Obviously, in an emergency, we would have very little time to consult anybody. On the question of consultation with the fishing industry, I can tell the hon. Gentleman that it is very well aware of that area, and has been for a long time. If the hon. Gentleman had listened to my opening remarks, he would have heard me say that the area is constantly used for live firing. All that we are doing is making it a 24-hour danger area. The notification is in addition to what already happens.

Mr. Jonathan Sayeed (Bristol, East)

Can my hon. Friend confirm that the B52s are flying in support of our troops and other allied troops who are trying to enforce United Nations resolutions? Is he aware that the people of Bristol would prefer B52s to drop their bombs in extremis in the Bristol channel rather than that, in years to come, Saddam Hussein should drop a nuclear bomb in Bristol?

Mr. Hamilton

I could not agree more with my hon. Friend. The B52s are playing a very valuable role in the Gulf conflict. It is nothing other than responsible and sensible for the USAF to make such contingency provision against the outside possibility that something might go wrong.

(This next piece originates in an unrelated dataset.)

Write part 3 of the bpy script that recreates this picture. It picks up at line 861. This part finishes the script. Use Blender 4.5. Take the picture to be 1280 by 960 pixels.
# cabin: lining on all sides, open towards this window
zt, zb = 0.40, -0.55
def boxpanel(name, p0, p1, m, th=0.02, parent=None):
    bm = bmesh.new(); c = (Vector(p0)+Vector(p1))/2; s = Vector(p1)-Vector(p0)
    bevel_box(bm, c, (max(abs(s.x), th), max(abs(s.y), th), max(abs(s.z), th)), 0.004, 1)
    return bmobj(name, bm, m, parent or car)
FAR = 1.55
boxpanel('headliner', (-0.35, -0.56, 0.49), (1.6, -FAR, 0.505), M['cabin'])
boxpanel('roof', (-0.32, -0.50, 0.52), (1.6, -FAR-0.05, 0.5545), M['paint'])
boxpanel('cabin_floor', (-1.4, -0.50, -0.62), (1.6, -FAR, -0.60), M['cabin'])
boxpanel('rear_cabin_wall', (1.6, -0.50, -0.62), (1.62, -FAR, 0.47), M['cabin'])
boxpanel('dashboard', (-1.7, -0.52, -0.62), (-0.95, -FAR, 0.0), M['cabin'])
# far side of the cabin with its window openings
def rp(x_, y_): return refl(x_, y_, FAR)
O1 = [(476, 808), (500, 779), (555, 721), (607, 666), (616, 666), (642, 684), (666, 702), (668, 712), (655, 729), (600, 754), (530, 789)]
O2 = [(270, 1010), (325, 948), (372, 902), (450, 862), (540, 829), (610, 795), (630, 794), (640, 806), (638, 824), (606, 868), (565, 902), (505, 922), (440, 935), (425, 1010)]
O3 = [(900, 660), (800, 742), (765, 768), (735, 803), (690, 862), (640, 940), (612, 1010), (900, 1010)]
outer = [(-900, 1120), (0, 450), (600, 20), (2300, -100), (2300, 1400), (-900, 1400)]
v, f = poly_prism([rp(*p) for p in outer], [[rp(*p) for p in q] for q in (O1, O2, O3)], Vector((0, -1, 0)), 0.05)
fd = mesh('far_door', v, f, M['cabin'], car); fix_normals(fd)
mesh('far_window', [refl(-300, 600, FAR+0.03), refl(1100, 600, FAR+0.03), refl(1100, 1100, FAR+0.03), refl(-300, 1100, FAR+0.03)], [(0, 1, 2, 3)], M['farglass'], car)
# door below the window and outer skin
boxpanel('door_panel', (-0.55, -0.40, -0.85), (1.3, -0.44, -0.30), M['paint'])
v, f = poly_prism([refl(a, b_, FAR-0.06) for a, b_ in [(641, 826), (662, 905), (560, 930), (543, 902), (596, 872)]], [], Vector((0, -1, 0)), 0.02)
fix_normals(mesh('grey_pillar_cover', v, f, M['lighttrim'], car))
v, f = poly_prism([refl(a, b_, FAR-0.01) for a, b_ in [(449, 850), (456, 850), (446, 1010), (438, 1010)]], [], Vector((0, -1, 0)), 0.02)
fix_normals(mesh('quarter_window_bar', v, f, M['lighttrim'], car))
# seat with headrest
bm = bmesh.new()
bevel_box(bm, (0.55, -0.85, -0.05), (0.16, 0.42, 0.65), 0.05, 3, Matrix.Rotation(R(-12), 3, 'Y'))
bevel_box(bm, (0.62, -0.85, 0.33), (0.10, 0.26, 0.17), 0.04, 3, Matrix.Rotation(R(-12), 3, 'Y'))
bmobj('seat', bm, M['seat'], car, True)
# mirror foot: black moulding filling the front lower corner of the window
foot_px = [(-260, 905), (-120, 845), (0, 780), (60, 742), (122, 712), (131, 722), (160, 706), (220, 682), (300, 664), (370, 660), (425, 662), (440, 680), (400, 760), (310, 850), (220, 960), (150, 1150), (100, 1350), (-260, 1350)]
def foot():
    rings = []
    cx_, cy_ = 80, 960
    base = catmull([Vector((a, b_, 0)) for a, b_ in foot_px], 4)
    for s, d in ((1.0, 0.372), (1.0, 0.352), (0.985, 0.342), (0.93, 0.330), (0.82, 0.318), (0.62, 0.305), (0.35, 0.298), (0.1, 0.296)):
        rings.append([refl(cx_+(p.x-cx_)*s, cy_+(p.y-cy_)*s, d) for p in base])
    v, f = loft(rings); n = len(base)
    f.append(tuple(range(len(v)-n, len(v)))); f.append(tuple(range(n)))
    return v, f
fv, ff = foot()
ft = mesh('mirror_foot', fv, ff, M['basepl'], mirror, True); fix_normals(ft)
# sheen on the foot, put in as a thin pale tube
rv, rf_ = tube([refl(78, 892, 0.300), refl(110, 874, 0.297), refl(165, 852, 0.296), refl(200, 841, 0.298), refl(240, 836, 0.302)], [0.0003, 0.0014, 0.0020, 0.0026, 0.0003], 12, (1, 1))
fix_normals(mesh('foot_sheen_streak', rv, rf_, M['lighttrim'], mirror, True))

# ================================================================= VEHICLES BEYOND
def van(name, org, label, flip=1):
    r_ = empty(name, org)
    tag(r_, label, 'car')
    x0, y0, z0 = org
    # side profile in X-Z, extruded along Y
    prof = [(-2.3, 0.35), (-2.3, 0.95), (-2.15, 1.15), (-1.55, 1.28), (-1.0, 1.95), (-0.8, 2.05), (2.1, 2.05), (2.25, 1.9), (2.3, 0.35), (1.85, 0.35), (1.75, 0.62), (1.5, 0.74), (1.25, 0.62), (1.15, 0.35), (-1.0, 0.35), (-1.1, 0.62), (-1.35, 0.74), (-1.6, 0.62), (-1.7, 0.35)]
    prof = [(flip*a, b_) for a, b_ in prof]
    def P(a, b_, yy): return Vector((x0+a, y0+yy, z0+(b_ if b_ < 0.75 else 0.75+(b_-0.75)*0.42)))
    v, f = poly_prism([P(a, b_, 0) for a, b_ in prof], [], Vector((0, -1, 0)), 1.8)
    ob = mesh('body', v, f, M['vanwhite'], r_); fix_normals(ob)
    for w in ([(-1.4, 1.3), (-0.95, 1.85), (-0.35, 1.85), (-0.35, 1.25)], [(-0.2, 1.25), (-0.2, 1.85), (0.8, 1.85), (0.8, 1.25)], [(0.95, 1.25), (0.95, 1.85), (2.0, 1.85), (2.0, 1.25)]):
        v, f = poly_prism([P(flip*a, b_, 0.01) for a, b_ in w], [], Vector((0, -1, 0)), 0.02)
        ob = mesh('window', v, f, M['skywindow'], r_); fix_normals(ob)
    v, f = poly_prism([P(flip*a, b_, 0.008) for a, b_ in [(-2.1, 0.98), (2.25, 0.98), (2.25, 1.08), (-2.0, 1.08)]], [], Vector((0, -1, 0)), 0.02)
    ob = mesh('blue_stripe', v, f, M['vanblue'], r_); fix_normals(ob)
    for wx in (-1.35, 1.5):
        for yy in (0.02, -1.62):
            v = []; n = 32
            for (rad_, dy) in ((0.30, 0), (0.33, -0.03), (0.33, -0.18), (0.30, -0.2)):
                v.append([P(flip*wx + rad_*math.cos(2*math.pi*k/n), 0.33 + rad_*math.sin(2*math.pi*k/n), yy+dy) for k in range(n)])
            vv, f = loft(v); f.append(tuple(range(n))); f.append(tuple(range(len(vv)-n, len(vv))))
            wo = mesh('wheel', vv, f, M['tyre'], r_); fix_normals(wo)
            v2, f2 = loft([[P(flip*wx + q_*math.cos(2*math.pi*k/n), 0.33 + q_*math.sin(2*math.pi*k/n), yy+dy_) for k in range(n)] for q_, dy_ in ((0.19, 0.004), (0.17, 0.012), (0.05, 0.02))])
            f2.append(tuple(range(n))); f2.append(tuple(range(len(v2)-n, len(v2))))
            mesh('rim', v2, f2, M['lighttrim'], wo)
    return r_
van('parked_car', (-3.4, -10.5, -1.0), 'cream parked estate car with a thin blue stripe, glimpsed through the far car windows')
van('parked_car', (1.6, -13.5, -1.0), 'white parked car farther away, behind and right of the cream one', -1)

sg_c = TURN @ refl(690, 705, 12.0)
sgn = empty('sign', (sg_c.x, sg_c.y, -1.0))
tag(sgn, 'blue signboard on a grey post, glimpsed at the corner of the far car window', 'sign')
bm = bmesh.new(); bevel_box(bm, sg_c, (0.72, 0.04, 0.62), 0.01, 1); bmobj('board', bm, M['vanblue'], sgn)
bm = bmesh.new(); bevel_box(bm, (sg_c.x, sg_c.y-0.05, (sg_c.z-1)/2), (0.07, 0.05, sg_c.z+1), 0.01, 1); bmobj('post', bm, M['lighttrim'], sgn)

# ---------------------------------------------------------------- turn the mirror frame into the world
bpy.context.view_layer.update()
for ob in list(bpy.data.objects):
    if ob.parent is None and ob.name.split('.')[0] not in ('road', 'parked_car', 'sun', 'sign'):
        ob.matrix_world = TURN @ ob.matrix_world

Mr. Allan Rogers (Rhondda)

The Opposition welcome the Government's response. There has been a great deal of disquiet about the lack of information, and I am not sure whether the Minister's statement will allay that disquiet. Will he assure us that the decision will be constantly under review?

Mr. Hamilton

It is not a decision that should be under review because it is a sensible precaution against the outside possibility of something going wrong. The time for review will be when the B52s cease to operate out of RAF Fairford—when, presumably, the conflict will be over and therefore the contingency arrangement will no longer be necessary.